• Your task
Repeat the full listing, word for word.

begin Records for the exercise

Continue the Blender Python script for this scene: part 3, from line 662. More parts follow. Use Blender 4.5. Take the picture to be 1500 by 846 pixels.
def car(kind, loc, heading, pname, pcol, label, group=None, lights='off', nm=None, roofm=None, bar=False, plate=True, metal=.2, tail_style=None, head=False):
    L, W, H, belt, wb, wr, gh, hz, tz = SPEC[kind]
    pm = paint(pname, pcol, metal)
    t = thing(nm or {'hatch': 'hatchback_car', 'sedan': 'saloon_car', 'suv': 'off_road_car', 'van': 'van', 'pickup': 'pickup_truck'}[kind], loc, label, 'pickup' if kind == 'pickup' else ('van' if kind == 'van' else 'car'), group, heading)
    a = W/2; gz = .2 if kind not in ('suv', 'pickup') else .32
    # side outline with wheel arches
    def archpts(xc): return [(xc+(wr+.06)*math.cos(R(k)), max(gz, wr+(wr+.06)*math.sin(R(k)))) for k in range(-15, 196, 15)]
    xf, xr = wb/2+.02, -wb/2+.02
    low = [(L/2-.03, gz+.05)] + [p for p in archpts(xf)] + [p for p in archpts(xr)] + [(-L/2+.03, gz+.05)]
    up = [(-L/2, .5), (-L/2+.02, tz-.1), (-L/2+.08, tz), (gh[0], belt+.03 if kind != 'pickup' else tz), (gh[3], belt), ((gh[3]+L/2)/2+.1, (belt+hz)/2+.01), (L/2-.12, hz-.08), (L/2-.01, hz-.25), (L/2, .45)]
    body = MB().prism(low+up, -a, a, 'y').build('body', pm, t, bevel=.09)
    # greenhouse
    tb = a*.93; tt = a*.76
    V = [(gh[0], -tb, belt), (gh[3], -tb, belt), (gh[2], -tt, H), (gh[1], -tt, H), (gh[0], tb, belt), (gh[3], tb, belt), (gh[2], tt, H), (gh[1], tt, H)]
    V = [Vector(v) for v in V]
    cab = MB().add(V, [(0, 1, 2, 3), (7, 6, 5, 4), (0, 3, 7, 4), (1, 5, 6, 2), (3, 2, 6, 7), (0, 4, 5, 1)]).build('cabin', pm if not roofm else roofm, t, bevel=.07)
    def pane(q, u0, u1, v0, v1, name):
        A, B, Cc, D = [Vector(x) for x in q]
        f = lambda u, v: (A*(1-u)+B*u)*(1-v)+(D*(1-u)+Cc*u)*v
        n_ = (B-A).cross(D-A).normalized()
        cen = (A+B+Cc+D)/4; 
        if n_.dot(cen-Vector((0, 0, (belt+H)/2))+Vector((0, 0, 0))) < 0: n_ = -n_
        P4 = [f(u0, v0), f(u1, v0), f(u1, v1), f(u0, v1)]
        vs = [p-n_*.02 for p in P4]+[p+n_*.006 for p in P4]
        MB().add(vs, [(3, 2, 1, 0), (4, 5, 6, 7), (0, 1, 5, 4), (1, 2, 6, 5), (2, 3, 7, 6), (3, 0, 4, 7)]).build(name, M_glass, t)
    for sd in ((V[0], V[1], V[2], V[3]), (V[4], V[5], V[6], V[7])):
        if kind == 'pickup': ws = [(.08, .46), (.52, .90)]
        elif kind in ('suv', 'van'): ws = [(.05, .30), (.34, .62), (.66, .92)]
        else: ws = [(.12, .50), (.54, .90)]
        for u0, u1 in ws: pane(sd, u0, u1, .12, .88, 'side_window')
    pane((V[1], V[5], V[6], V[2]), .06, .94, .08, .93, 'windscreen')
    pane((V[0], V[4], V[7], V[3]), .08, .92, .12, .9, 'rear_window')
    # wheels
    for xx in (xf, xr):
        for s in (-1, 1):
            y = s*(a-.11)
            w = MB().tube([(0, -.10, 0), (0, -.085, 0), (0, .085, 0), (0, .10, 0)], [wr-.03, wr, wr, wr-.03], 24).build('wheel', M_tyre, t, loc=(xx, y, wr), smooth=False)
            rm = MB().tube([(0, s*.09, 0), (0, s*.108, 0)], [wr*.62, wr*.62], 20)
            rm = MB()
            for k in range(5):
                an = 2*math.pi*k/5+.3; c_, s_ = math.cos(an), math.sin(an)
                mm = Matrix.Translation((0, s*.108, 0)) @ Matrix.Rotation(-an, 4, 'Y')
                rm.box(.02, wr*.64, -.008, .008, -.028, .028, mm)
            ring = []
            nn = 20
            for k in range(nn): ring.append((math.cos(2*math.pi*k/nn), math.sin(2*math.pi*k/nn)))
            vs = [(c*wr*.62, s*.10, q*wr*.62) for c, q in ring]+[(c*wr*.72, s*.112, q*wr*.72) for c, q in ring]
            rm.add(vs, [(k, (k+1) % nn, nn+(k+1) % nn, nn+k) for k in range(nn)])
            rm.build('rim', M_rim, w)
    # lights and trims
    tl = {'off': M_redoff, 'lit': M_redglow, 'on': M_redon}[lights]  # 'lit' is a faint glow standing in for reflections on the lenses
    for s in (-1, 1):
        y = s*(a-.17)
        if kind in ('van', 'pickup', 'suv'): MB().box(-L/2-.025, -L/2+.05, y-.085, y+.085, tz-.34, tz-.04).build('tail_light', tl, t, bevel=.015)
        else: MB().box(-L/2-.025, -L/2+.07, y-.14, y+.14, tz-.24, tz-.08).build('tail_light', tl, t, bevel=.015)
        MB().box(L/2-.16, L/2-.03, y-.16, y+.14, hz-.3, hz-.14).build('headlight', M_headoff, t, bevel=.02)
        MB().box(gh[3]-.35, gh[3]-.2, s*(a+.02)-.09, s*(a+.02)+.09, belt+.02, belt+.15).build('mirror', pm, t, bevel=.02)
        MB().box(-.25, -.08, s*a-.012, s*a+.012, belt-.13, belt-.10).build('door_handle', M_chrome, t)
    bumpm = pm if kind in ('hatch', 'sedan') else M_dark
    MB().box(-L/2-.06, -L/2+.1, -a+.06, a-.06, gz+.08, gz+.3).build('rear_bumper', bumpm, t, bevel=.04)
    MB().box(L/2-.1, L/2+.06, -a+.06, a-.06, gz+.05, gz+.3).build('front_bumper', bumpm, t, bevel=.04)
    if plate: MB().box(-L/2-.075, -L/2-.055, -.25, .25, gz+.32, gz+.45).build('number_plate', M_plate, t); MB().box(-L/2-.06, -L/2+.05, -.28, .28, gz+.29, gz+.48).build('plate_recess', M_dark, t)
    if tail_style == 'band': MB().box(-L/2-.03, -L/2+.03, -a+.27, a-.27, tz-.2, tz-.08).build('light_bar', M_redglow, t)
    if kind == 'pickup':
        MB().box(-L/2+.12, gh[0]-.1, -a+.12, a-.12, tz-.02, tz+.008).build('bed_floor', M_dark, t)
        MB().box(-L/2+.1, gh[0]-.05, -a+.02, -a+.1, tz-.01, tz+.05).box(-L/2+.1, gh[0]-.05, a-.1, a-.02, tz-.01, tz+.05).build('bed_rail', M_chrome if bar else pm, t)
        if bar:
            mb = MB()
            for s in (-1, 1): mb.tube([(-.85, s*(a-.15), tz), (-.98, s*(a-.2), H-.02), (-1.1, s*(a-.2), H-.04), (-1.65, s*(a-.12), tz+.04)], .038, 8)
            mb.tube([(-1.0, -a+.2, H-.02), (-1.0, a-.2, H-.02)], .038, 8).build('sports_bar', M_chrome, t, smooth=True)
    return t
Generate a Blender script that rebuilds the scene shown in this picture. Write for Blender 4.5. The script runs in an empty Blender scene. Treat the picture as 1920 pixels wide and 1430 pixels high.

end Records for the exercise

• Result for this task
Continue the Blender Python script for this scene: part 3, from line 662. More parts follow. Use Blender 4.5. Take the picture to be 1500 by 846 pixels.
def car(kind, loc, heading, pname, pcol, label, group=None, lights='off', nm=None, roofm=None, bar=False, plate=True, metal=.2, tail_style=None, head=False):
    L, W, H, belt, wb, wr, gh, hz, tz = SPEC[kind]
    pm = paint(pname, pcol, metal)
    t = thing(nm or {'hatch': 'hatchback_car', 'sedan': 'saloon_car', 'suv': 'off_road_car', 'van': 'van', 'pickup': 'pickup_truck'}[kind], loc, label, 'pickup' if kind == 'pickup' else ('van' if kind == 'van' else 'car'), group, heading)
    a = W/2; gz = .2 if kind not in ('suv', 'pickup') else .32
    # side outline with wheel arches
    def archpts(xc): return [(xc+(wr+.06)*math.cos(R(k)), max(gz, wr+(wr+.06)*math.sin(R(k)))) for k in range(-15, 196, 15)]
    xf, xr = wb/2+.02, -wb/2+.02
    low = [(L/2-.03, gz+.05)] + [p for p in archpts(xf)] + [p for p in archpts(xr)] + [(-L/2+.03, gz+.05)]
    up = [(-L/2, .5), (-L/2+.02, tz-.1), (-L/2+.08, tz), (gh[0], belt+.03 if kind != 'pickup' else tz), (gh[3], belt), ((gh[3]+L/2)/2+.1, (belt+hz)/2+.01), (L/2-.12, hz-.08), (L/2-.01, hz-.25), (L/2, .45)]
    body = MB().prism(low+up, -a, a, 'y').build('body', pm, t, bevel=.09)
    # greenhouse
    tb = a*.93; tt = a*.76
    V = [(gh[0], -tb, belt), (gh[3], -tb, belt), (gh[2], -tt, H), (gh[1], -tt, H), (gh[0], tb, belt), (gh[3], tb, belt), (gh[2], tt, H), (gh[1], tt, H)]
    V = [Vector(v) for v in V]
    cab = MB().add(V, [(0, 1, 2, 3), (7, 6, 5, 4), (0, 3, 7, 4), (1, 5, 6, 2), (3, 2, 6, 7), (0, 4, 5, 1)]).build('cabin', pm if not roofm else roofm, t, bevel=.07)
    def pane(q, u0, u1, v0, v1, name):
        A, B, Cc, D = [Vector(x) for x in q]
        f = lambda u, v: (A*(1-u)+B*u)*(1-v)+(D*(1-u)+Cc*u)*v
        n_ = (B-A).cross(D-A).normalized()
        cen = (A+B+Cc+D)/4; 
        if n_.dot(cen-Vector((0, 0, (belt+H)/2))+Vector((0, 0, 0))) < 0: n_ = -n_
        P4 = [f(u0, v0), f(u1, v0), f(u1, v1), f(u0, v1)]
        vs = [p-n_*.02 for p in P4]+[p+n_*.006 for p in P4]
        MB().add(vs, [(3, 2, 1, 0), (4, 5, 6, 7), (0, 1, 5, 4), (1, 2, 6, 5), (2, 3, 7, 6), (3, 0, 4, 7)]).build(name, M_glass, t)
    for sd in ((V[0], V[1], V[2], V[3]), (V[4], V[5], V[6], V[7])):
        if kind == 'pickup': ws = [(.08, .46), (.52, .90)]
        elif kind in ('suv', 'van'): ws = [(.05, .30), (.34, .62), (.66, .92)]
        else: ws = [(.12, .50), (.54, .90)]
        for u0, u1 in ws: pane(sd, u0, u1, .12, .88, 'side_window')
    pane((V[1], V[5], V[6], V[2]), .06, .94, .08, .93, 'windscreen')
    pane((V[0], V[4], V[7], V[3]), .08, .92, .12, .9, 'rear_window')
    # wheels
    for xx in (xf, xr):
        for s in (-1, 1):
            y = s*(a-.11)
            w = MB().tube([(0, -.10, 0), (0, -.085, 0), (0, .085, 0), (0, .10, 0)], [wr-.03, wr, wr, wr-.03], 24).build('wheel', M_tyre, t, loc=(xx, y, wr), smooth=False)
            rm = MB().tube([(0, s*.09, 0), (0, s*.108, 0)], [wr*.62, wr*.62], 20)
            rm = MB()
            for k in range(5):
                an = 2*math.pi*k/5+.3; c_, s_ = math.cos(an), math.sin(an)
                mm = Matrix.Translation((0, s*.108, 0)) @ Matrix.Rotation(-an, 4, 'Y')
                rm.box(.02, wr*.64, -.008, .008, -.028, .028, mm)
            ring = []
            nn = 20
            for k in range(nn): ring.append((math.cos(2*math.pi*k/nn), math.sin(2*math.pi*k/nn)))
            vs = [(c*wr*.62, s*.10, q*wr*.62) for c, q in ring]+[(c*wr*.72, s*.112, q*wr*.72) for c, q in ring]
            rm.add(vs, [(k, (k+1) % nn, nn+(k+1) % nn, nn+k) for k in range(nn)])
            rm.build('rim', M_rim, w)
    # lights and trims
    tl = {'off': M_redoff, 'lit': M_redglow, 'on': M_redon}[lights]  # 'lit' is a faint glow standing in for reflections on the lenses
    for s in (-1, 1):
        y = s*(a-.17)
        if kind in ('van', 'pickup', 'suv'): MB().box(-L/2-.025, -L/2+.05, y-.085, y+.085, tz-.34, tz-.04).build('tail_light', tl, t, bevel=.015)
        else: MB().box(-L/2-.025, -L/2+.07, y-.14, y+.14, tz-.24, tz-.08).build('tail_light', tl, t, bevel=.015)
        MB().box(L/2-.16, L/2-.03, y-.16, y+.14, hz-.3, hz-.14).build('headlight', M_headoff, t, bevel=.02)
        MB().box(gh[3]-.35, gh[3]-.2, s*(a+.02)-.09, s*(a+.02)+.09, belt+.02, belt+.15).build('mirror', pm, t, bevel=.02)
        MB().box(-.25, -.08, s*a-.012, s*a+.012, belt-.13, belt-.10).build('door_handle', M_chrome, t)
    bumpm = pm if kind in ('hatch', 'sedan') else M_dark
    MB().box(-L/2-.06, -L/2+.1, -a+.06, a-.06, gz+.08, gz+.3).build('rear_bumper', bumpm, t, bevel=.04)
    MB().box(L/2-.1, L/2+.06, -a+.06, a-.06, gz+.05, gz+.3).build('front_bumper', bumpm, t, bevel=.04)
    if plate: MB().box(-L/2-.075, -L/2-.055, -.25, .25, gz+.32, gz+.45).build('number_plate', M_plate, t); MB().box(-L/2-.06, -L/2+.05, -.28, .28, gz+.29, gz+.48).build('plate_recess', M_dark, t)
    if tail_style == 'band': MB().box(-L/2-.03, -L/2+.03, -a+.27, a-.27, tz-.2, tz-.08).build('light_bar', M_redglow, t)
    if kind == 'pickup':
        MB().box(-L/2+.12, gh[0]-.1, -a+.12, a-.12, tz-.02, tz+.008).build('bed_floor', M_dark, t)
        MB().box(-L/2+.1, gh[0]-.05, -a+.02, -a+.1, tz-.01, tz+.05).box(-L/2+.1, gh[0]-.05, a-.1, a-.02, tz-.01, tz+.05).build('bed_rail', M_chrome if bar else pm, t)
        if bar:
            mb = MB()
            for s in (-1, 1): mb.tube([(-.85, s*(a-.15), tz), (-.98, s*(a-.2), H-.02), (-1.1, s*(a-.2), H-.04), (-1.65, s*(a-.12), tz+.04)], .038, 8)
            mb.tube([(-1.0, -a+.2, H-.02), (-1.0, a-.2, H-.02)], .038, 8).build('sports_bar', M_chrome, t, smooth=True)
    return t
Generate a Blender script that rebuilds the scene shown in this picture. Write for Blender 4.5. The script runs in an empty Blender scene. Treat the picture as 1920 pixels wide and 1430 pixels high.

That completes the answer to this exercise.